L'équation suivante à résoudre est donc :
comment assurer que l'air que nous emprisonnons entre les deux plexis est bien
sec ? Cette fois, ce n'est pas un savant mélange d'art et de science qui nous a
permis de résoudre cette équation, mais un savant mélange de science,
d'observation et d’audace.
Science
J’ai exploré la théorie de l’humidité de l’air et j’ai découvert
des trucs intéressants. Plus l'air enfermé est sec, plus la température à
laquelle il pourra descendre avant de condenser est basse, ça, je m’en doutais
un peu. Les théories sont formelles, ce qui compte c'est l'humidité totale contenue dans
l'air, et non pas l'humidité relative (hygrométrie), ce qui a pour corollaire
que, contrairement à ce que nous pensions, il ne sert donc à rien de chauffer
l'air ambiant car cela ne fait baisser que l'humidité relative. Un tableau de
données trouvé sur Internet me permet de tracer une sorte d’abaque pour
calculer l'humidité totale en partant de l'hygrométrie et de la température.
Contrairement au bon sens populaire, le fait d'être à flot ne change pas grand
chose à notre problème. La masse d'air dans laquelle nous baignons est plus ou
moins humide, selon des facteurs météorologiques qui ne dépendent que très peu
de la proximité à la surface de l'eau. Si Skol était sous hangar dans un
chantier, notre situation serait la même, à moins de mettre ledit hangar sous
atmosphère contrôlée !
Observation
Ariel a pensé à apporter de Strasbourg son hygromètre
à cheveux, que nous avons installé de manière accessible et
esthétique dans l’habitacle. Une observation minutieuse du couple hygrométrie /
température dans le bateau, avec calcul de l'humidité totale à chaque relevé
nous permet de voir comment ces données évoluent dans une même journée. Puis
Ariel découvre un site Internet qui donne chaque jour l'hygrométrie et la
température prévues par tranche horaire dans la journée, à Lorient. Nous
pouvons donc tenter de planifier le travail en visant une tranche horaire particulière
et confirmer ou pas selon les relevés réels. En quelques jours, nous passons
pour des fous digues auprès de notre entourage de marins, à force de glisser
chaque jour des considérations ultra-précises sur l’humidité de l’air dans
toute conversation ordinaire. Avec le sourire malicieux de ceux qui savent que
ce n’est important que le temps du chantier.
Audace
Les joints anti-débordement du silicone
d'étanchéité devaient être réalisés la veille de la pose, en principe (voir
note suivante : les moustaches de Plekszy-Glads). Nous avons parfois pris
des raccourcis par rapport à cette recommandation, posant ce joint-là seulement une ou deux heures avant la pose du plexi-lui-même, prenant ainsi le risque d'écrasement ou de débordement de silicone entre les deux vitrages. L'un des plexis intérieurs a
été posé alors que de gros nuages noirs roulaient sur nous et le grain a éclaté
dans la minute qui a suivi. L'humidité totale était à un record (bas) au moment
même de la pose, mais il s'en est fallu de peu : quelques minutes plus tard
nous aurions été bons pour « détartiner » le silicone et reporter au
lendemain cette pose-là. Comme si ce chantier ne durait pas déjà assez longtemps !

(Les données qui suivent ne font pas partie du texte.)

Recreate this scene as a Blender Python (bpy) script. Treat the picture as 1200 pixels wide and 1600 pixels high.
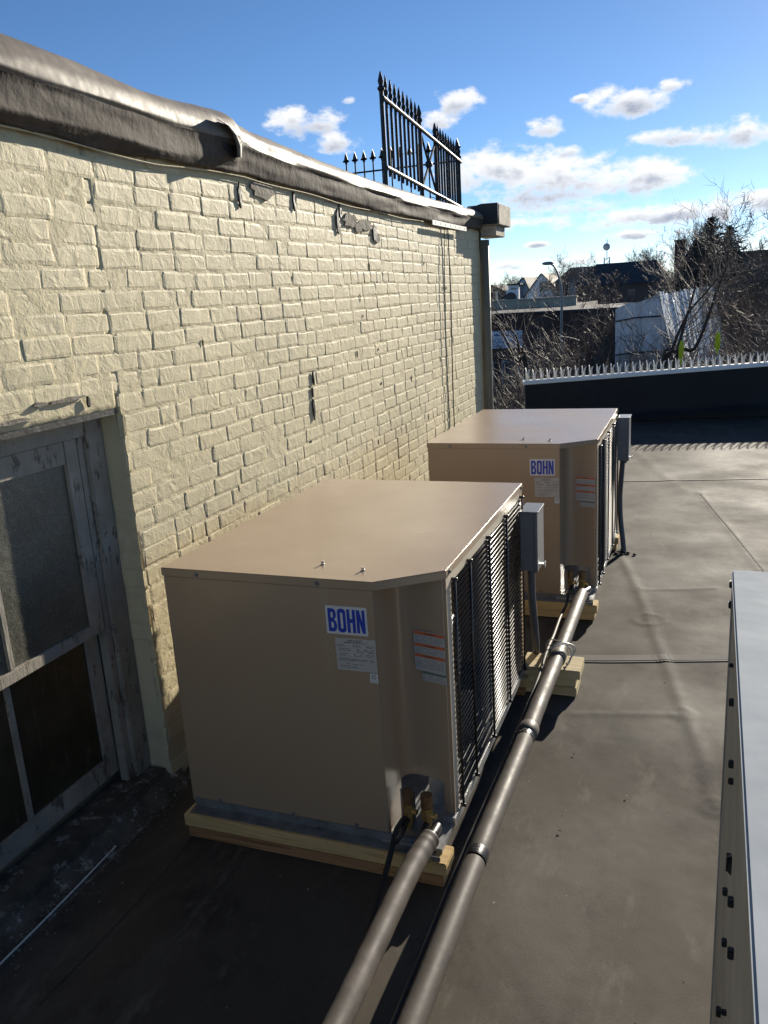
import bpy, bmesh, math, random
import numpy as np
from mathutils import Vector, Matrix
R = math.radians
for o in list(bpy.data.objects): bpy.data.objects.remove(o)
scene = bpy.context.scene
col = scene.collection

# ------------------------------------------------------------------ camera
CAM = Vector((1.7958, 0.0, 1.71)); YAW, PITCH, ROLL, FPX = -0.3728, 0.2552, -0.0615, 1279.9
def cam_axes():
    f = Vector((math.sin(YAW)*math.cos(PITCH), math.cos(YAW)*math.cos(PITCH), -math.sin(PITCH)))
    r = Vector((math.cos(YAW), -math.sin(YAW), 0)); u = r.cross(f)
    c, s = math.cos(ROLL), math.sin(ROLL)
    return f, c*r + s*u, -s*r + c*u
FWD, RGT, UPV = cam_axes()
cd = bpy.data.cameras.new('camera'); cam = bpy.data.objects.new('camera', cd); col.objects.link(cam)
cd.sensor_fit = 'VERTICAL'; cd.sensor_height = 24; cd.sensor_width = 18; cd.lens = 24*FPX/1600
cd.clip_start = .05; cd.clip_end = 3000
cam.matrix_world = Matrix(((RGT.x, UPV.x, -FWD.x, CAM.x), (RGT.y, UPV.y, -FWD.y, CAM.y), (RGT.z, UPV.z, -FWD.z, CAM.z), (0, 0, 0, 1)))
scene.camera = cam

# ------------------------------------------------------------------ light
SUN_AZ, SUN_EL = R(13.6), R(18.0)          # azimuth from +Y towards +X
SUN_STRENGTH, SKY_STRENGTH = 5.0, 0.078
scene.view_settings.view_transform = 'Standard'; scene.view_settings.look = 'None'
scene.view_settings.exposure = 0.82; scene.view_settings.gamma = 1.0
scene.cycles.max_bounces = 5; scene.cycles.diffuse_bounces = 3; scene.cycles.glossy_bounces = 3; scene.cycles.transmission_bounces = 2
sd = bpy.data.lights.new('sun', 'SUN'); sun = bpy.data.objects.new('sun', sd); col.objects.link(sun)
sd.energy = SUN_STRENGTH; sd.angle = R(0.55); sd.color = (1.0, .91, .76)
sdir = Vector((math.sin(SUN_AZ)*math.cos(SUN_EL), math.cos(SUN_AZ)*math.cos(SUN_EL), math.sin(SUN_EL)))
sun.rotation_euler = sdir.to_track_quat('Z', 'Y').to_euler()

def build_world():
    w = bpy.data.worlds.new('World'); scene.world = w; w.use_nodes = True
    nt = w.node_tree; N = nt.nodes; L = nt.links; N.clear()
    out = N.new('ShaderNodeOutputWorld'); bg = N.new('ShaderNodeBackground'); bg.inputs[1].default_value = SKY_STRENGTH
    sky = N.new('ShaderNodeTexSky'); sky.sky_type = 'NISHITA'; sky.sun_disc = False
    sky.sun_elevation = SUN_EL; sky.sun_rotation = SUN_AZ
    sky.altitude = 100; sky.air_density = 0.58; sky.dust_density = 0.05; sky.ozone_density = 2.6
    tc = N.new('ShaderNodeTexCoord')
    sep = N.new('ShaderNodeSeparateXYZ'); L.new(tc.outputs['Generated'], sep.inputs[0])
    def M(op, a, b=None, c=None):
        n = N.new('ShaderNodeMath'); n.operation = op
        for i, v in enumerate((a, b, c)):
            if v is None: continue
            if isinstance(v, (int, float)): n.inputs[i].default_value = v
            else: L.new(v, n.inputs[i])
        return n.outputs[0]
    az = M('ARCTAN2', sep.outputs[0], sep.outputs[1]); el = M('ARCSINE', sep.outputs[2])
    # warp of the angles so that cloud outlines are ragged
    cmb = N.new('ShaderNodeCombineXYZ'); L.new(az, cmb.inputs[0]); L.new(M('MULTIPLY', el, 1.7), cmb.inputs[1])
    def noise(scale, detail, rough, off):
        mp = N.new('ShaderNodeVectorMath'); mp.operation = 'ADD'; L.new(cmb.outputs[0], mp.inputs[0]); mp.inputs[1].default_value = off
        n = N.new('ShaderNodeTexNoise'); n.inputs['Scale'].default_value = scale; n.inputs['Detail'].default_value = detail; n.inputs['Roughness'].default_value = rough
        L.new(mp.outputs[0], n.inputs['Vector']); return n.outputs['Fac']
    n1 = noise(26, 6, .62, (1.3, 4.1, 0)); n2 = noise(9, 3, .5, (7.7, 2.2, 0))
    rnd = random.Random(11)
    blobs = []
    def blob(px, py, rx, ry, k=1.0):
        d = (FWD + RGT*(px-600)/FPX + UPV*(800-py)/FPX).normalized()
        blobs.append((math.atan2(d.x, d.y), math.asin(d.z), rx/1400, ry/1400, k))
    for b in ((478, 190, 62, 26, 1.0), (525, 220, 48, 20, .9), (712, 160, 44, 24, 1.0), (682, 186, 36, 22, .9), (985, 158, 66, 26, 1.05), (905, 154, 18, 7, .8),
              (850, 198, 50, 16, .72), (1046, 134, 36, 10, .8), (1050, 212, 66, 17, 1.0), (1150, 206, 75, 22, 1.05), (890, 236, 32, 12, .9),
              (760, 272, 95, 42, 1.1), (860, 282, 110, 44, 1.2), (990, 282, 95, 36, 1.15), (900, 318, 100, 24, .85), (1090, 330, 260, 20, .95), (870, 345, 210, 22, .7), (1190, 316, 110, 22, 1.0),
              (985, 366, 50, 9, 1.0), (840, 382, 22, 6, .9), (795, 415, 36, 10, .95), (905, 408, 50, 12, .8), (1070, 362, 24, 7, .8), (1075, 275, 18, 6, .7), (545, 156, 16, 7, .66),
              (1120, 390, 90, 26, .8), (700, 410, 60, 10, .8), (990, 420, 80, 14, .8)):
        blob(*b)
    for i in range(10):
        a = R(rnd.uniform(40, 335)); e = R(rnd.uniform(3, 26))
        blobs.append((a if a < math.pi else a-2*math.pi, e, rnd.uniform(.04, .12), rnd.uniform(.012, .03), rnd.uniform(.8, 1.1)))
    acc = low = None
    ang = N.new('ShaderNodeCombineXYZ'); L.new(az, ang.inputs[0]); L.new(el, ang.inputs[1])
    for (a, e, rx, ry, k) in blobs:
        n = N.new('ShaderNodeVectorMath'); n.operation = 'MULTIPLY_ADD'; L.new(ang.outputs[0], n.inputs[0])
        n.inputs[1].default_value = (.9/rx, .9/ry, 0); n.inputs[2].default_value = (-a*.9/rx, -e*.9/ry, 0)
        d = N.new('ShaderNodeVectorMath'); d.operation = 'DOT_PRODUCT'; L.new(n.outputs[0], d.inputs[0]); L.new(n.outputs[0], d.inputs[1])
        d = M('SUBTRACT', k, d.outputs['Value'])
        acc = d if acc is None else M('MAXIMUM', acc, d)
        n = N.new('ShaderNodeVectorMath'); n.operation = 'MULTIPLY_ADD'; L.new(ang.outputs[0], n.inputs[0])
        n.inputs[1].default_value = (.95/rx, 1.15/ry, 0); n.inputs[2].default_value = (-a*.95/rx, -e*1.15/ry+.42, 0)
        d = N.new('ShaderNodeVectorMath'); d.operation = 'DOT_PRODUCT'; L.new(n.outputs[0], d.inputs[0]); L.new(n.outputs[0], d.inputs[1])
        d = M('SUBTRACT', k, d.outputs['Value'])
        low = d if low is None else M('MAXIMUM', low, d)
    acc = M('MAXIMUM', acc, -1.0)
    dens = M('ADD', acc, M('ADD', M('MULTIPLY', M('SUBTRACT', n1, .5), 3.3), M('MULTIPLY', M('SUBTRACT', n2, .5), 1.2)))
    mr = N.new('ShaderNodeMapRange'); mr.interpolation_type = 'SMOOTHSTEP'; L.new(dens, mr.inputs[0])
    mr.inputs[1].default_value = .18; mr.inputs[2].default_value = 1.05
    core = N.new('ShaderNodeMapRange'); core.interpolation_type = 'SMOOTHSTEP'; L.new(M('ADD', M('MAXIMUM', low, -1.0), M('ADD', M('MULTIPLY', M('SUBTRACT', n1, .5), 2.2), M('MULTIPLY', M('SUBTRACT', n2, .5), 1.5))), core.inputs[0]); core.inputs[1].default_value = .50; core.inputs[2].default_value = 1.60
    cc = N.new('ShaderNodeMix'); cc.data_type = 'RGBA'; L.new(core.outputs[0], cc.inputs[0])
    CB = 1/SKY_STRENGTH
    cc.inputs[6].default_value = (.60*CB, .60*CB, .60*CB, 1); cc.inputs[7].default_value = (.20*CB, .225*CB, .29*CB, 1)
    # sky tint
    hs = N.new('ShaderNodeHueSaturation'); hs.inputs['Saturation'].default_value = 1.1; hs.inputs['Value'].default_value = 1.0
    L.new(sky.outputs[0], hs.inputs['Color'])
    mx = N.new('ShaderNodeMix'); mx.data_type = 'RGBA'
    L.new(M('MULTIPLY', mr.outputs[0], .95), mx.inputs[0]); L.new(hs.outputs[0], mx.inputs[6]); L.new(cc.outputs[2], mx.inputs[7])
    L.new(mx.outputs[2], bg.inputs[0]); L.new(bg.outputs[0], out.inputs[0])
    w.cycles.sampling_method = 'MANUAL'; w.cycles.sample_map_resolution = 512
build_world()

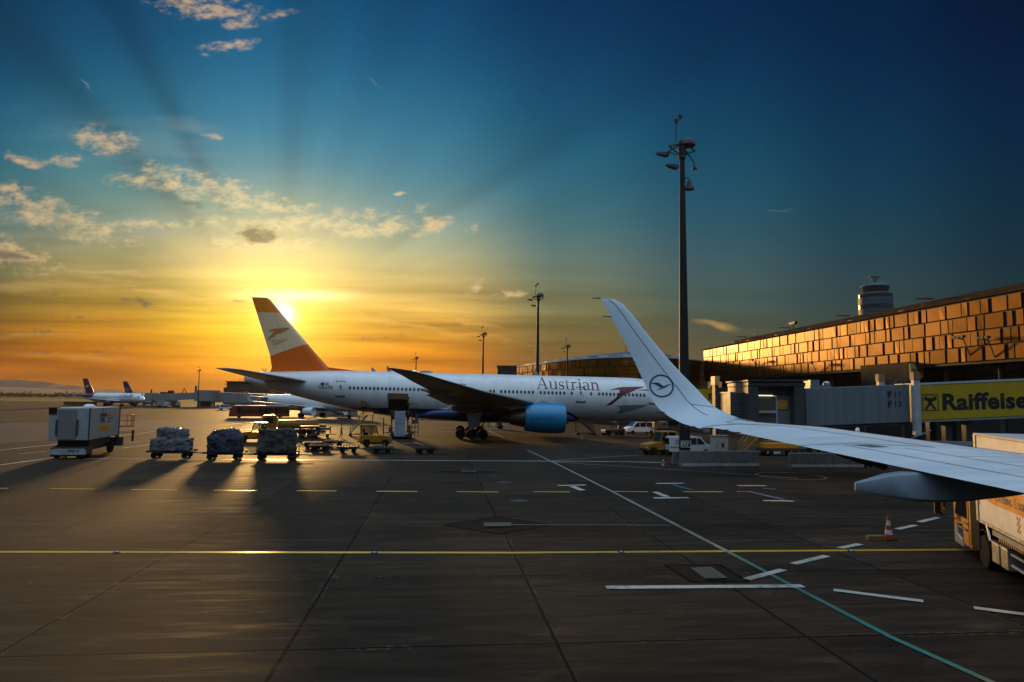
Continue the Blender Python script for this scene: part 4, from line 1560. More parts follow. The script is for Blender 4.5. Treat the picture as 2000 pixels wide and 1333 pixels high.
def panels(mb, L, zb, zt, rows, at, wmin=.55, wmax=2.6):
    """staggered cassettes; at(x, out, z) -> point"""
    h = (zt - zb) / rows
    for r_ in range(rows):
        x = random.uniform(-1.5, 0)
        z0, z1 = zb + r_ * h + .09, zb + (r_ + 1) * h - .09
        while x < L:
            w = random.choice([random.uniform(wmin, 1.0), random.uniform(wmin, 1.2), random.uniform(1.4, wmax), random.uniform(1.5, wmax)])
            g_ = random.choice([.12, .16, .3, .5])
            a_, e_ = max(0, x), min(L, x + w)
            if e_ - a_ > .25:
                d = random.uniform(.10, .22)
                q = [at(a_, 0, z0), at(e_, 0, z0), at(e_, 0, z1), at(a_, 0, z1), at(a_, d, z0), at(e_, d * random.uniform(.85, 1.15), z0), at(e_, d, z1), at(a_, d, z1)]
                k = mb.addv(q)
                for f in ((4, 5, 6, 7), (0, 1, 5, 4), (1, 2, 6, 5), (2, 3, 7, 6), (3, 0, 4, 7)):
                    mb.face([k + i for i in f])
            x += w + g_


b = MB()
panels(b, TL, ZB, ZT, 4, lambda x, d, z: (x, d, z))
b.build('golden_facade', gp, term)
b = MB()
b.b2(-8, TL, -30, -.02, ZB - .25, ZT + .15)
b.build('upper_wall', M_BACKWALL, term)
b = MB()
b.b2(-8, TL - 2, -34, -3.2, 0, ZB - .25)
b.build('lower_wall', M_BLUEBLACK, term)
b = MB()
for i in range(28):
    x = 1 + i * 4.1
    b.b2(x, x + 3.7, -3.2, -3.14, 4.6, 9.2)
b.build('glazing', mat('dark_terminal_glazing', (.008, .009, .011), .5, var=.2, spec=.2), term)
for i in range(15):
    MB().tube([(2 + i * 8.2, -1.6, 0), (2 + i * 8.2, -1.6, ZB - .25)], .32, 10).build('column', mat('column_concrete', (.05, .05, .05), .8), term, smooth=True)
b = MB()
b.b2(-8, TL, -.02, .22, ZT + .15, ZT + .32)
b.build('coping', M_ROOF, term)
b = MB()
b.prism([(-5.5, ZT + .15), (-5.5, ZT + 2.1), (-30, ZT + 2.4), (-30, ZT + .15)], 'x', -8, TL - 4)
pent = b.build('roof_storey', M_ROOF, term)
b = MB()
for i in range(9):
    x = 6 + i * 12.5
    b.b2(x, x + 1.1, -5.5, -5.46, ZT + .9, ZT + 1.6)
b.build('vent', M_DARK, pent)
for i in range(6):
    x = 12 + i * 19
    b = MB()
    b.tube([(x, -4.0, ZT), (x, -4.0, ZT + 2.25)], .05, 6)
    b.prism([(-5.4, ZT + 2.25), (-2.9, ZT + 2.25), (-3.2, ZT + 2.33), (-5.4, ZT + 2.38)], 'x', x - .3, x + .3)
    b.build('roof_canopy', M_DARK, term)


def roof_thing(x, y, kind):
    b = MB()
    if kind == 'dish':
        b.tube([(x, y, ZT + 2.2), (x, y, ZT + 3.2)], .10, 8)
        b.prism([(x - 1.3, ZT + 3.7), (x - .9, ZT + 3.2), (x + .9, ZT + 3.2), (x + 1.3, ZT + 3.7)], 'y', y - .3, y + .3)
        b.build('roof_radar', M_DARK, term)
    else:
        b.tube([(x, y, ZT + 2.2), (x, y, ZT + 3.6)], .07, 6)
        b.build('roof_aerial', M_DARK, term)


for x, y, k in [(17, -9, 'dish'), (29, -9, 'dish'), (86, -6, 'aerial'), (90, -7, 'dish'), (104, -6, 'aerial'), (109, -6, 'aerial')]:
    roof_thing(x, y, k)
# facade fittings: a gate box with a tan number sign, floodlight brackets
b = MB()
b.b2(46.5, 56.5, -3.1, .9, 6.2, 10.6)
gb = b.build('gate_box', mat('grey_cladding', (.016, .018, .02), .7, spec=.1), term)
b = MB()
b.b2(46.2, 46.55, -.9, .85, 8.6, 10.4)
k_ = b.build('gate_sign', mat('tan_sign', (.62, .42, .14), .5), gb)
sign_text('lettering', 'F09', .9, M_TEXTBLK, k_, lambda u, v: (46.19, .6 - u, 9.1 + v), bold=.01)
for x, z in [(37, 12.6), (33.5, 12.2), (69, 11.4), (90, 13.0)]:
    b = MB()
    b.tube([(x, .2, z - 1.8), (x, .9, z)], .06, 6)
    for dx_ in (-.6, 0, .6):
        b.tube([(x, .9, z), (x + dx_, 1.4, z + .25)], .05, 6)
        b.box((x + dx_, 1.5, z + .3), (.45, .4, .28))
    b.build('floodlight_bracket', M_DARK, term)

# ------------------------------------------------------------------ rounded pier behind the jet
PC = [(AT(900, 740, 232)), (AT(985, 740, 205)), AT(1010, 740, 196), AT(1040, 740, 183), AT(1075, 740, 170), AT(1120, 740, 157), AT(1175, 740, 148), AT(1230, 740, 144), AT(1290, 740, 144), AT(1335, 740, 148), AT(1362, 740, 153), AT(1378, 740, 160), AT(1381, 740, 170)]
PC = [Vector((p.x, p.y)) for p in PC[2:]]
# resample evenly
pl_ = []
for a_, e_ in zip(PC, PC[1:]):
    n = max(1, int((e_ - a_).length / 1.5))
    pl_ += [a_ + (e_ - a_) * k / n for k in range(n)]
pl_.append(PC[-1])
for _ in range(14):
    pl_ = [pl_[0]] + [(pl_[i - 1] + pl_[i] * 2 + pl_[i + 1]) / 4 for i in range(1, len(pl_) - 1)] + [pl_[-1]]
PCs = [0.0]
for a_, e_ in zip(pl_, pl_[1:]):
    PCs.append(PCs[-1] + (e_ - a_).length)
PO = Vector((25, 165, 0))
pier = thing('pier_building', 'rounded golden panelled pier building behind the white jet and winglet', 'pier', PO)


def pier_at(x, d, z):
    x = min(max(x, 0), PCs[-1] - .001)
    i = next(k for k in range(len(PCs) - 1) if x <= PCs[k + 1])
    f = (x - PCs[i]) / (PCs[i + 1] - PCs[i])
    p = pl_[i] + (pl_[i + 1] - pl_[i]) * f
    tdir = (pl_[i + 1] - pl_[i]).normalized()
    nn_ = Vector((tdir.y, -tdir.x))
    return (p.x + nn_.x * d - PO.x, p.y + nn_.y * d - PO.y, z)


b = MB()
PT = 14.3
panels(b, PCs[-1], 7.4, PT, 4, pier_at, .8, 3.0)
b.build('golden_facade', gp, pier)


def pier_ring(inset, z):
    """closed plan outline: the curved front and a straight back"""
    back = [Vector((44, 178)), Vector((4, 215))]
    out = []
    for i in range(len(pl_)):
        q = pier_at(PCs[i], -inset, z)
        out.append(q)
    for p in back:
        out.append((p.x - PO.x, p.y - PO.y, z))
    return out


b = MB()
b.loft([pier_ring(.03, 7.2), pier_ring(.03, PT + .1)])
b.build('upper_wall', M_BACKWALL, pier)
b = MB()
b.loft([pier_ring(2.5, 0), pier_ring(2.5, 7.2)])
b.build('lower_wall', M_BLUEBLACK, pier)
b = MB()
b.loft([pier_ring(-.15, PT + .1), pier_ring(-.15, PT + .35)])
b.build('coping', M_LGREY, pier)
b = MB()
b.loft([pier_ring(3.0, PT + .35), pier_ring(3.4, PT + 1.1), pier_ring(7.5, PT + 1.9)])
b.build('roof', mat('zinc_roof', (.13, .15, .17), .45, metal=.3), pier)
for i in range(9):
    x = 12 + i * (PCs[-1] - 30) / 9
    b = MB()
    for dz_, w_ in ((.55, 2.2),):
        a_, e_ = pier_at(x, -1.2, PT + .35), pier_at(x + w_, -1.2, PT + .35)
        m_, q_ = pier_at(x, -2.6, PT + .35), pier_at(x + w_, -2.6, PT + .35)
        b.loft([[a_, e_, q_, m_], [(p[0], p[1], p[2] + dz_) for p in (a_, e_, q_, m_)]])
    b.build('rooflight', M_LGREY, pier)
b = MB()
for x in (50, 74, 76):
    p = pier_at(x, -9, PT + 1.5)
    b.tube([p, (p[0], p[1], PT + 3.4)], .06, 6)
b.build('roof_aerial', M_DARK, pier)
# plain dark hall behind
p_ = AT(972, 712, 240)
q_ = AT(1040, 712, 240)
hall = thing('dark_hall', 'plain dark flat roofed hall behind the left end of the rounded golden pier', 'building', (p_.x, 240, 0))
b = MB()
b.b2(0, q_.x - p_.x + 6, 0, 24, 0, 16.4)
b.build('wall', M_BLUEBLACK, hall)
b = MB()
b.b2(-.3, q_.x - p_.x + 6.3, -.3, 24.3, 16.4, 17.0)
b.build('roof', M_DARK, hall)

# ------------------------------------------------------------------ control tower
TWY = 330
tp = AT(1710, 600, TWY)
tower = thing('control_tower', 'tall banded airport control tower with teal shade in its colour, rising behind the golden terminal', 'control tower', (tp.x, TWY, 0))
M_TOWER = mat('tower_shade_teal', (0.022, 0.085, 0.115), .6, var=.08, scale=.2)  # base colour carries the teal of haze and shade
M_TGLASS = mat('tower_glass', (0.010, 0.030, 0.045), .15, var=0)


def tz(y):
    return AT(1710, y, TWY).z


b = MB()
b.lathe([(5.6, 0), (5.3, tz(625)), (7.4, tz(618)), (7.65, tz(609)), (7.65, tz(575)), (7.4, tz(574))], (0, 0, 0), 'z', 28)
b.build('shaft', M_TOWER, tower, smooth=True)
for y0, y1, r_ in ((605, 597, 7.69), (583, 577, 7.69)):
    b = MB()
    b.lathe([(r_ - .6, tz(y0)), (r_, tz(y0)), (r_, tz(y1)), (r_ - .6, tz(y1))], (0, 0, 0), 'z', 28)
    b.build('window_band', M_TGLASS, tower, smooth=True)
b = MB()
b.lathe([(5.5, tz(574)), (6.25, tz(563)), (5.8, tz(562))], (0, 0, 0), 'z', 16)
b.build('cab_glass', M_TGLASS, tower)
b = MB()
b.lathe([(6.4, tz(562)), (6.5, tz(560.5)), (5.6, tz(556)), (3.8, tz(554))], (0, 0, 0), 'z', 20)
rf = b.build('cab_roof', M_TOWER, tower)
b = MB()
b.tube([(0, 0, tz(555)), (0, 0, tz(543))], [1.2, .5], 8)
b.box((0, 0, tz(541.5)), (5.3, .5, .55))
b.box((0, 0, tz(545)), (3.2, .4, .4))
b.build('radar', M_DARK, rf)
b = MB()
for x in (-5.3, -4.1, 3.5, 4.7):
    b.tube([(x, 0, tz(562)), (x, 0, tz(551 + .5 * abs(x)))], .15, 6)
b.build('aerial', M_DARK, rf)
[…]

Le journal de bord témoigne des conditions d'humidité de la fermeture de chacun
des doubles vitrages. Ca nous donnera un roof qui va s'embuer à différentes
températures, on peut même imaginer que ça nous fera une sorte de thermomètre
visuel, grâce auquel, en comptant le nombre de hublots embués, on saura quelle
température il fait dehors. Poétique***, non ?
* Curieusement, au cours de nos 6 mois de
cogitations, on n’a jamais imaginé de rajouter l’air et le plexi additionnels à
l’extérieur du bateau. Peut-être aurait-il été intéressant d’explorer cette
idée-la.
** Contrairement au bon sens populaire, au
delà de 13-15mm, la résistance thermique de l'air emprisonné entre deux plaques
de verre ou de plexi ne s'améliore plus, voire se dégrade. C'est lié au fait
que l'air dispose alors d'assez de place pour se mettre en mouvement et
transporter les calories d'une face à l'autre, ce qui est justement ce qu'on
lui demande de ne pas faire dans ce cas-là.
*** Un peu comme les horloges à fleur de Terry Pratchett, qui décrit, dans ses histoires fantastiques des parterres de fleurs composés de variétés botaniques ayant la particularité de s'ouvrir à une heure spécifique de la journée. En regardant les fleurs, on sait l'heure qu'il est. Magic.